Pompeo’s frustration was likely increased when Rouhani—whose sponsorship of Syrian strongman Bashar Assad has led to an orgy of blood and the devastation of Syria—told the U.N. with a straight face that “those seeking dominance and hegemony are the enemies of peace and the perpetrators of war.” And it came as the Trump administration is showing every sign of gearing up for a confrontation.
“The murderous regime and its supporters will face significant consequences if they do not change their behavior,” Trump’s national security adviser, John Bolton, said in remarks released shortly after Rouhani finished speaking. “Let my message today be clear: We are watching, and we will come after you.”

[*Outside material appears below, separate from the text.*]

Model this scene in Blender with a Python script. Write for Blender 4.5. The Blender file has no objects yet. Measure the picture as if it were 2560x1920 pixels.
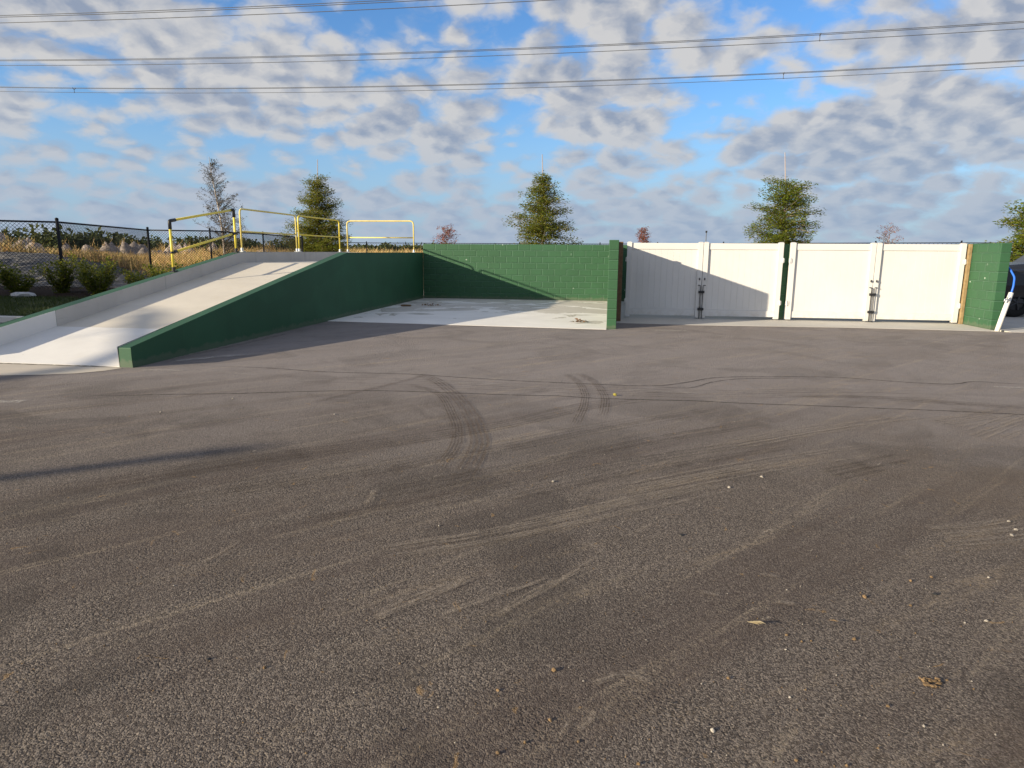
import bpy, bmesh, math, random
from mathutils import Vector, Matrix, noise as mnoise

rnd = random.Random(7)
scene = bpy.context.scene
COL = scene.collection
PI = math.pi

# ------------------------------------------------------------------ helpers
class MB:
    """Collects shapes and links them as ONE mesh object."""
    def __init__(s): s.v, s.f, s.m, s.uv = [], [], [], {}
    def add(s, vs, fs, mi=0):
        o = len(s.v); s.v += [tuple(p) for p in vs]
        for f in fs: s.f.append(tuple(i + o for i in f)); s.m.append(mi)
    def box(s, x0, x1, y0, y1, z0, z1, mi=0):
        s.add([(x0,y0,z0),(x1,y0,z0),(x1,y1,z0),(x0,y1,z0),(x0,y0,z1),(x1,y0,z1),(x1,y1,z1),(x0,y1,z1)],
              [(3,2,1,0),(4,5,6,7),(0,1,5,4),(1,2,6,5),(2,3,7,6),(3,0,4,7)], mi)
    def prism_x(s, poly, x0, x1, mis=None):
        """poly: (y, z) points counter-clockwise seen from +x; extruded along x."""
        n = len(poly)
        vs = [(x0, a, b) for a, b in poly] + [(x1, a, b) for a, b in poly]
        s.add(vs, [tuple(range(n-1, -1, -1))], mis[0] if mis else 0)
        s.add(vs, [tuple(range(n, 2*n))], mis[1] if mis else 0)
        for i in range(n):
            j = (i+1) % n
            s.add(vs, [(i, j, n+j, n+i)], mis[2] if mis else 0)
    def prism_z(s, poly, z0, z1, mi=0):
        n = len(poly)
        vs = [(a, b, z0) for a, b in poly] + [(a, b, z1) for a, b in poly]
        fs = [tuple(range(n-1, -1, -1)), tuple(range(n, 2*n))]
        fs += [(i, (i+1) % n, n+(i+1) % n, n+i) for i in range(n)]
        s.add(vs, fs, mi)
    def tube(s, pts, r, n=8, mi=0, cap=True):
        pts = [Vector(p) for p in pts]
        rs = r if isinstance(r, (list, tuple)) else [r]*len(pts)
        rings = []; ref = None
        for i, p in enumerate(pts):
            a = pts[max(i-1, 0)]; b = pts[min(i+1, len(pts)-1)]
            t = (b-a)
            if t.length < 1e-9: t = Vector((0,0,1))
            t.normalize()
            if ref is None or abs(ref.dot(t)) > .95:
                ref = Vector((0,0,1)) if abs(t.z) < .9 else Vector((1,0,0))
            u = t.cross(ref).normalized(); w = t.cross(u).normalized()
            ref = -w.cross(t).cross(t) if False else ref
            rings.append([p + (u*math.cos(2*PI*k/n) + w*math.sin(2*PI*k/n))*rs[i] for k in range(n)])
        vs = [q for ring in rings for q in ring]; fs = []
        for i in range(len(pts)-1):
            for k in range(n):
                k2 = (k+1) % n
                fs.append((i*n+k, (i+1)*n+k, (i+1)*n+k2, i*n+k2))
        if cap:
            fs.append(tuple(range(n))); fs.append(tuple(reversed(range((len(pts)-1)*n, len(pts)*n))))
        s.add(vs, fs, mi)
    def blob(s, c, r, sub=1, jit=.25, squash=(1,1,1), mi=0, seed=0):
        bm = bmesh.new(); bmesh.ops.create_icosphere(bm, subdivisions=sub, radius=1)
        q = random.Random(seed)
        for v in bm.verts:
            k = 1 + (q.random()-.5)*2*jit
            v.co = Vector((v.co.x*squash[0], v.co.y*squash[1], v.co.z*squash[2]))*r*k + Vector(c)
        bm.verts.index_update()
        s.add([v.co[:] for v in bm.verts], [[v.index for v in f.verts] for f in bm.faces], mi); bm.free()
    def leaf(s, c, d, up, L, W, mi=0):
        """one bent leaf: two quads folded about the mid rib"""
        d = d.normalized(); side = d.cross(up)
        if side.length < 1e-4: side = d.cross(Vector((1,0.3,0)))
        side.normalize(); nrm = side.cross(d)
        a = c; b = c + d*L; m = c + d*L*.5
        s.add([a, m + side*W*.5 + nrm*W*.18, b, m - side*W*.5 + nrm*W*.18], [(0,1,2),(0,2,3)], mi)
    def build(s, name, mats, parent=None, smooth=False, bevel=0):
        me = bpy.data.meshes.new(name)
        me.from_pydata(s.v, [], s.f)
        for m in (mats if isinstance(mats, (list, tuple)) else [mats]): me.materials.append(m)
        me.polygons.foreach_set('material_index', s.m)
        if smooth: me.polygons.foreach_set('use_smooth', [True]*len(s.f))
        me.update()
        o = bpy.data.objects.new(name, me); COL.objects.link(o)
        if parent is not None: o.parent = parent; o.location = -Vector(parent.location) if parent.type == 'EMPTY' else o.location
        if bevel:
            b = o.modifiers.new('bevel', 'BEVEL'); b.width = bevel; b.segments = 2; b.limit_method = 'ANGLE'
        return o

def tag(o, label=None, cat=None, group=None, kind=None):
    if label: o['label'] = label
    if cat: o['category'] = cat
    if group: o['group'] = group
    if kind: o['kind'] = kind
    return o
def thing(name, label, cat, loc=(0,0,0), group=None):
    o = bpy.data.objects.new(name, None); o.empty_display_size = .2
    o.location = loc; COL.objects.link(o)
    return tag(o, label, cat, group)
def bent(pts, rad, n=6):
    """polyline with rounded corners"""
    pts = [Vector(p) for p in pts]; out = [pts[0]]
    for i in range(1, len(pts)-1):
        a, b, c = pts[i-1], pts[i], pts[i+1]
        d1 = (a-b).normalized(); d2 = (c-b).normalized()
        p1 = b + d1*rad; p2 = b + d2*rad
        for k in range(n+1):
            t = k/n
            out.append(p1*(1-t)**2 + b*2*t*(1-t) + p2*t*t)
    out.append(pts[-1]); return out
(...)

Bolton, who has long advocated a preventive military attack on Iran, created confusion on Monday by redefining the U.S. military mission in Syria away from the stated goal of fighting the remnants of the Islamic State and toward a lasting troop presence pegged to countering Iran’s own. The State Department’s senior Iran official, Brian Hook, later said that the U.S. military would focus on the remnants of the so-called Islamic State, but that U.S. diplomats would also work to make sure Iranian militias withdrew as part of hoped-for peace deal in Syria.
By contrast, Rouhani noted—accurately—that Iran was “in Syria at the request of the Syrian government, consistent with international law.” Rouhani also took a swipe at Bolton’s “approach to the International Criminal Court,” which Bolton recently threatened with sanctions and prosecution should it investigate alleged U.S. war crimes in Afghanistan, further portraying the U.S. as the real rogue nation.
Alongside Gulf-nation ambassadors, the State Department’s Hook indicated that there would be no let-up in the Trump administration’s punitive approach to Iran.
“If talking to the Iranians worked, we wouldn’t be in this position. They only seem to respond to pressure and isolation,” Hook said at the United Against a Nuclear Iran event.
That was precisely the sort of sentiment that Rouhani repeatedly worked to undermine by invoking the 2015 nuclear deal and accompanying Security Council resolution. His bet is that a General Assembly that hours earlier laughed at Trump will consider the deal proof that Hook’s assessment is more invidious than a long pattern of Iranian aggression.
“The United States’ understanding of international relations is authoritarian. In its estimation, might makes right,” Rouhani said. “Its understanding of power, not of legal and legitimate authority, is reflected in bullying and imposition.”